LEXINGTON, N.C. — Siemens Mobility officials announced Tuesday on a media call with North Carolina Governor Roy Cooper and Federal Railroad Administration Administrator Amit Bose that they intend to construct a $220 million passenger railcar manufacturing facility designed to complement the company’s existing Sacramento, Calif., plant.
Dr. Roland Busch, CEO of parent company Siemens AG, told reporters, “Sacramento on the West Coast is very successful and coming to its limits, so we are adding, in Lexington on the East Coast, roughly 30% of the capacity we already have, in phase one.”
Busch says 500 workers will be employed on the 200-acre site; Cooper estimates the facility will have a $1.6 billion impact for North Carolina.
Siemens looked at more than 30 locations in a dozen states. “When you are trying to find 200 acres along a main line anywhere in the United States, it becomes very difficult,” says Marc Buncher, CEO of Siemens Mobility North America.
“We’ll be excited to cut the ribbon in two years when we pull our first cars out of the plant,” he says. “There’s plenty of room to expand, and it would be great to be able to get some big orders and get into the locomotive space possibly, or some other car type in the future.”
Buncher says he hasn’t spoken to customers about what will be constructed at the new plant, “but we do have orders going out to 2029. We built a couple of new buildings (in Sacramento) for the Venture program and we definitely want to take advantage of the buildings that were set up for that.”
He notes that the new Lexington plant will be a dual-purpose facility “that will build trains and do service on our existing fleet. This gives us the opportunity to bring in cars, locomotives, and light rail vehicles to help service our customers on the East Coast so they don’t have to transport all the way across the country — that was one of the main drivers.”
Siemens Mobility trainsets currently being manufactured in Sacramento include completion of Venture trainsets for the Midwest and California after production and supplier problems continue to delay their deployment; a similar fleet of 32 trainsets for VIA Rail Canada; an additional 20 coaches for Brightline to be delivered in 2024; and 83 semi-permanently-coupled trainsets to replace Amtrak’s nearly 50-year-old Amfleet cars [see “Amtrak rolls out ‘Airo’ branding …,” Trains News Wire, Dec. 15, 2022].
One likely nearby customer is North Carolina’s Rail Division, which is looking to replace the heritage fleet it began assembling decades ago to start and expand its Charlotte-Raleigh Piedmont service, although all of the funding for that acquisition has yet to be appropriated. Its state-sponsored New York-Charlotte Carolinian is be converted to Airo equipment, which will pass through Lexington on Norfolk Southern rails.
Great news and congrats for the successful venture. $33. million in State of NC grants may have been a factor. But that’s how these business locate in progressive, business friendly environments. Having a challenge locating information on which carrier(s) will serve the location.

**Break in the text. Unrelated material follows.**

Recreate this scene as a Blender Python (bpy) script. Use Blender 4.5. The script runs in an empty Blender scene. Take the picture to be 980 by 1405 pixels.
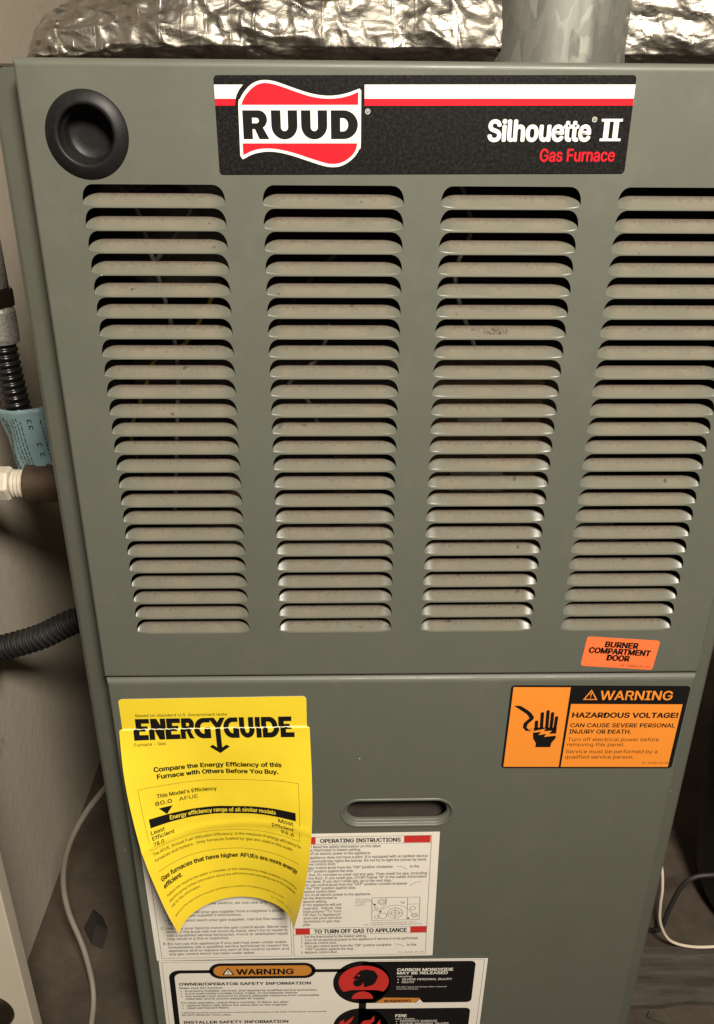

Article mentions Amtrak service via NS in Lexington but other outlets note there are short lines in the area, as well.
This is great news. Siemens practically has a monopoly on passenger train locomotives and cars, so they’ll be able to handle the influx of business as Amtrak and others modernize their fleets. And when business does eventually slow down, Dr. Busch will be able to close the California plant and get away from all the high taxes, onerous regulations, environmental extremism, and the nonstop assault on the Bill of Rights being perpetrated by the Marxist state government. He’ll join the millions of citizens and businesses that have already fled California and other deep blue states.
Oh, fleeing those “blue states” that provide all the Federal money that flows into the red “welfare states”–is that what you are talking about? Funny, I thought this was a railroad news site.
Whatever, Dan.
Marc Buncher, CEO of Siemens Mobility North America shoud have specified that finding 200 acres of empty land along a mainline in North America outside of California is difficult to find, though even that statement is not completely true in of itself. There’s plenty of sites along mainlines that have 200 empty acres of land…now are they within distance of employment centers or employment centers that could provide the type of employees you need, that is what makes it difficult, but was not specifically stated.
Now if they could make the ALC-42 Charger locomotives as reliable as a Baldwin BP20.
The Baldwin BP-20 looked a lot better.
I honestly have thought that the Florin CA plant was at capacity and that making a new plant would help expand capacity for what Siemens could make. Well, now that this news is out, I think this would greatly enhance Siemens’ ability to manufacture trains for the American (and Canadian, if not Mexican) market(s).